* [EXERCISE DETAILS] Output the material below unchanged, apart from leaving out the pictures.

* [MATERIAL]
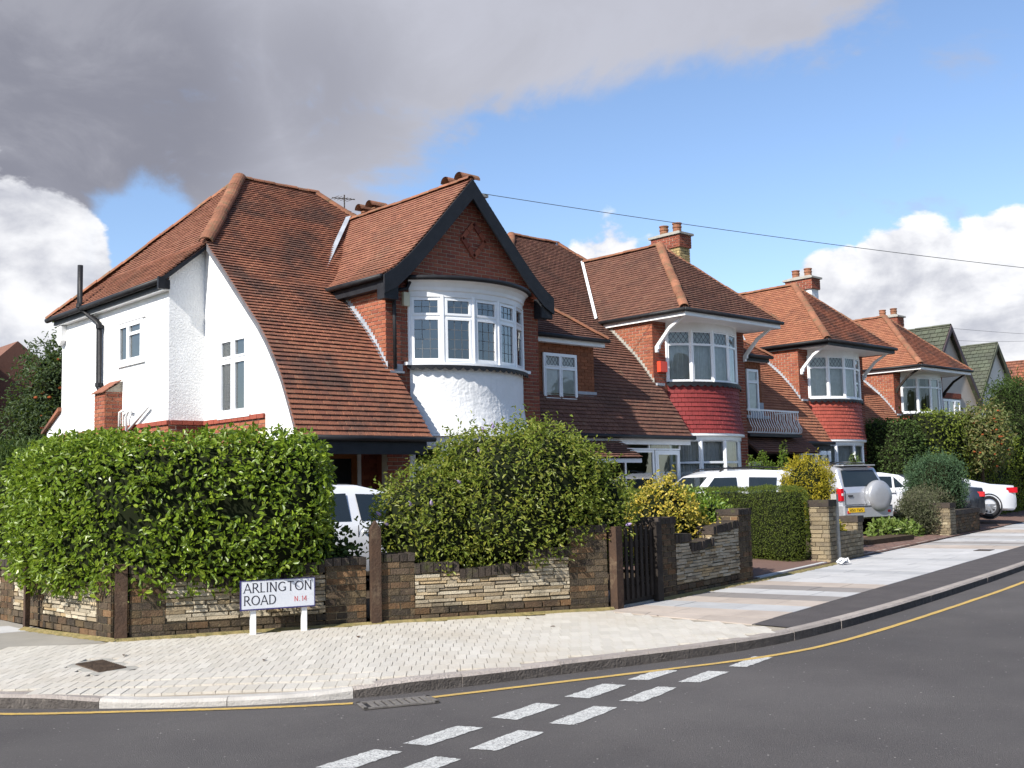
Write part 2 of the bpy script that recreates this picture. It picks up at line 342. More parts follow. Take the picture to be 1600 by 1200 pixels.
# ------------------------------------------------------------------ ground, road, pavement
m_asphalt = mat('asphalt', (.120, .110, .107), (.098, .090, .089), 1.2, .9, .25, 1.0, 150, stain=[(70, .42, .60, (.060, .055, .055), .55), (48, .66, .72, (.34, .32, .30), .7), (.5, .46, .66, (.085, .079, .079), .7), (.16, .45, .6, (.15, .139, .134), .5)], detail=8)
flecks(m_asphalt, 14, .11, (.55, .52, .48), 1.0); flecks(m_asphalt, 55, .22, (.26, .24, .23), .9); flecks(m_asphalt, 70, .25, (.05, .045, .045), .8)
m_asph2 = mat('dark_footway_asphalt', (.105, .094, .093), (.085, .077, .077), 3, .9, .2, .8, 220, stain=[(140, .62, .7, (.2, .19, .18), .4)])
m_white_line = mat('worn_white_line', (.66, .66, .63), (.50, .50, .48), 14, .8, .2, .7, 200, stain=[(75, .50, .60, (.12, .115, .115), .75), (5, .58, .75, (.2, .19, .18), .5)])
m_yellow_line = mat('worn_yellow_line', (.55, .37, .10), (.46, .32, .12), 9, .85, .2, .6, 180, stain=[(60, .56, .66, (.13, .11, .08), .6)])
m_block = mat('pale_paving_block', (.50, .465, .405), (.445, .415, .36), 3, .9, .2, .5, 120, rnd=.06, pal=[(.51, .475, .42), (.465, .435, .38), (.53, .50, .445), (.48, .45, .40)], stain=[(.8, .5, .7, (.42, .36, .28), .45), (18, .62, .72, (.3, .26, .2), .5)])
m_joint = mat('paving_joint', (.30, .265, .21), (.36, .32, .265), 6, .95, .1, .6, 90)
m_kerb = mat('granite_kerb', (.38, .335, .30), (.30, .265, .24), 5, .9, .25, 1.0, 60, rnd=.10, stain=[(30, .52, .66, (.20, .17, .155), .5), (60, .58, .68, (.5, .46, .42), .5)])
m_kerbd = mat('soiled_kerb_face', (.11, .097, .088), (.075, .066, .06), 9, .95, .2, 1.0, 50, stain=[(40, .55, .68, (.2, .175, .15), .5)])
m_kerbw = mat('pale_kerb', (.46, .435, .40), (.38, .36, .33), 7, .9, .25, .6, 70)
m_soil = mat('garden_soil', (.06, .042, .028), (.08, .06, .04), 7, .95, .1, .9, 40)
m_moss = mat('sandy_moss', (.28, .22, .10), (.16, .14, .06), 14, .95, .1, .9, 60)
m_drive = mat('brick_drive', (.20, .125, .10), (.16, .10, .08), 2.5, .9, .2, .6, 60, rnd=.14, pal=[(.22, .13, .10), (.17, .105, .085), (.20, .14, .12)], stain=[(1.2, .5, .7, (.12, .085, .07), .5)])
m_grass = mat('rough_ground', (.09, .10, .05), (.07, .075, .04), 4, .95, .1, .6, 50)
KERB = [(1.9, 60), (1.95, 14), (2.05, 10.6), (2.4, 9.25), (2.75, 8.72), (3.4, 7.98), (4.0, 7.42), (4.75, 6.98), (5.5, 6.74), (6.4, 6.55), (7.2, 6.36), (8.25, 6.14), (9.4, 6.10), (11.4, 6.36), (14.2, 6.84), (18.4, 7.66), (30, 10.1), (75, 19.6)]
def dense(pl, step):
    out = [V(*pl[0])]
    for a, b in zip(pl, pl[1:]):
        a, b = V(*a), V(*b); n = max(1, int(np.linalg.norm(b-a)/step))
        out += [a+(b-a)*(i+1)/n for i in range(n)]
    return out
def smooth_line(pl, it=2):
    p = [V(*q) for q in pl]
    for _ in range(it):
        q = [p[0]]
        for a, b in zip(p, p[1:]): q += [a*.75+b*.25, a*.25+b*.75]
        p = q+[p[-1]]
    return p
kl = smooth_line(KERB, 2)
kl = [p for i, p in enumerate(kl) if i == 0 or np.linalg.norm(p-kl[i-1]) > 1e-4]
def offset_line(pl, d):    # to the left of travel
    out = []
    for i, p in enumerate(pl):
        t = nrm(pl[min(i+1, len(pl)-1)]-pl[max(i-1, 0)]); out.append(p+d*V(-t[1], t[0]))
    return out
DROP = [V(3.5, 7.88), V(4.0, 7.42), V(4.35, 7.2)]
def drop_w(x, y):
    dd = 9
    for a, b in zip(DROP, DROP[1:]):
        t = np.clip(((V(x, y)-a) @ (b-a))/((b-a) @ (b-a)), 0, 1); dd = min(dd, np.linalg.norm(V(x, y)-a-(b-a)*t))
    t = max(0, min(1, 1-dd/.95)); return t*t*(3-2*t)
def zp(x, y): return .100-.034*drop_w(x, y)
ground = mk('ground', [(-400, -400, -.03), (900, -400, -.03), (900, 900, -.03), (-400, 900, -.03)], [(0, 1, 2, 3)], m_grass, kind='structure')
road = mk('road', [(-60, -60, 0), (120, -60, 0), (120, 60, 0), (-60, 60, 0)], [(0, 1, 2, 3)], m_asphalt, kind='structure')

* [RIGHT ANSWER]
Write part 2 of the bpy script that recreates this picture. It picks up at line 342. More parts follow. Take the picture to be 1600 by 1200 pixels.
# ------------------------------------------------------------------ ground, road, pavement
m_asphalt = mat('asphalt', (.120, .110, .107), (.098, .090, .089), 1.2, .9, .25, 1.0, 150, stain=[(70, .42, .60, (.060, .055, .055), .55), (48, .66, .72, (.34, .32, .30), .7), (.5, .46, .66, (.085, .079, .079), .7), (.16, .45, .6, (.15, .139, .134), .5)], detail=8)
flecks(m_asphalt, 14, .11, (.55, .52, .48), 1.0); flecks(m_asphalt, 55, .22, (.26, .24, .23), .9); flecks(m_asphalt, 70, .25, (.05, .045, .045), .8)
m_asph2 = mat('dark_footway_asphalt', (.105, .094, .093), (.085, .077, .077), 3, .9, .2, .8, 220, stain=[(140, .62, .7, (.2, .19, .18), .4)])
m_white_line = mat('worn_white_line', (.66, .66, .63), (.50, .50, .48), 14, .8, .2, .7, 200, stain=[(75, .50, .60, (.12, .115, .115), .75), (5, .58, .75, (.2, .19, .18), .5)])
m_yellow_line = mat('worn_yellow_line', (.55, .37, .10), (.46, .32, .12), 9, .85, .2, .6, 180, stain=[(60, .56, .66, (.13, .11, .08), .6)])
m_block = mat('pale_paving_block', (.50, .465, .405), (.445, .415, .36), 3, .9, .2, .5, 120, rnd=.06, pal=[(.51, .475, .42), (.465, .435, .38), (.53, .50, .445), (.48, .45, .40)], stain=[(.8, .5, .7, (.42, .36, .28), .45), (18, .62, .72, (.3, .26, .2), .5)])
m_joint = mat('paving_joint', (.30, .265, .21), (.36, .32, .265), 6, .95, .1, .6, 90)
m_kerb = mat('granite_kerb', (.38, .335, .30), (.30, .265, .24), 5, .9, .25, 1.0, 60, rnd=.10, stain=[(30, .52, .66, (.20, .17, .155), .5), (60, .58, .68, (.5, .46, .42), .5)])
m_kerbd = mat('soiled_kerb_face', (.11, .097, .088), (.075, .066, .06), 9, .95, .2, 1.0, 50, stain=[(40, .55, .68, (.2, .175, .15), .5)])
m_kerbw = mat('pale_kerb', (.46, .435, .40), (.38, .36, .33), 7, .9, .25, .6, 70)
m_soil = mat('garden_soil', (.06, .042, .028), (.08, .06, .04), 7, .95, .1, .9, 40)
m_moss = mat('sandy_moss', (.28, .22, .10), (.16, .14, .06), 14, .95, .1, .9, 60)
m_drive = mat('brick_drive', (.20, .125, .10), (.16, .10, .08), 2.5, .9, .2, .6, 60, rnd=.14, pal=[(.22, .13, .10), (.17, .105, .085), (.20, .14, .12)], stain=[(1.2, .5, .7, (.12, .085, .07), .5)])
m_grass = mat('rough_ground', (.09, .10, .05), (.07, .075, .04), 4, .95, .1, .6, 50)
KERB = [(1.9, 60), (1.95, 14), (2.05, 10.6), (2.4, 9.25), (2.75, 8.72), (3.4, 7.98), (4.0, 7.42), (4.75, 6.98), (5.5, 6.74), (6.4, 6.55), (7.2, 6.36), (8.25, 6.14), (9.4, 6.10), (11.4, 6.36), (14.2, 6.84), (18.4, 7.66), (30, 10.1), (75, 19.6)]
def dense(pl, step):
    out = [V(*pl[0])]
    for a, b in zip(pl, pl[1:]):
        a, b = V(*a), V(*b); n = max(1, int(np.linalg.norm(b-a)/step))
        out += [a+(b-a)*(i+1)/n for i in range(n)]
    return out
def smooth_line(pl, it=2):
    p = [V(*q) for q in pl]
    for _ in range(it):
        q = [p[0]]
        for a, b in zip(p, p[1:]): q += [a*.75+b*.25, a*.25+b*.75]
        p = q+[p[-1]]
    return p
kl = smooth_line(KERB, 2)
kl = [p for i, p in enumerate(kl) if i == 0 or np.linalg.norm(p-kl[i-1]) > 1e-4]
def offset_line(pl, d):    # to the left of travel
    out = []
    for i, p in enumerate(pl):
        t = nrm(pl[min(i+1, len(pl)-1)]-pl[max(i-1, 0)]); out.append(p+d*V(-t[1], t[0]))
    return out
DROP = [V(3.5, 7.88), V(4.0, 7.42), V(4.35, 7.2)]
def drop_w(x, y):
    dd = 9
    for a, b in zip(DROP, DROP[1:]):
        t = np.clip(((V(x, y)-a) @ (b-a))/((b-a) @ (b-a)), 0, 1); dd = min(dd, np.linalg.norm(V(x, y)-a-(b-a)*t))
    t = max(0, min(1, 1-dd/.95)); return t*t*(3-2*t)
def zp(x, y): return .100-.034*drop_w(x, y)
ground = mk('ground', [(-400, -400, -.03), (900, -400, -.03), (900, 900, -.03), (-400, 900, -.03)], [(0, 1, 2, 3)], m_grass, kind='structure')
road = mk('road', [(-60, -60, 0), (120, -60, 0), (120, 60, 0), (-60, 60, 0)], [(0, 1, 2, 3)], m_asphalt, kind='structure')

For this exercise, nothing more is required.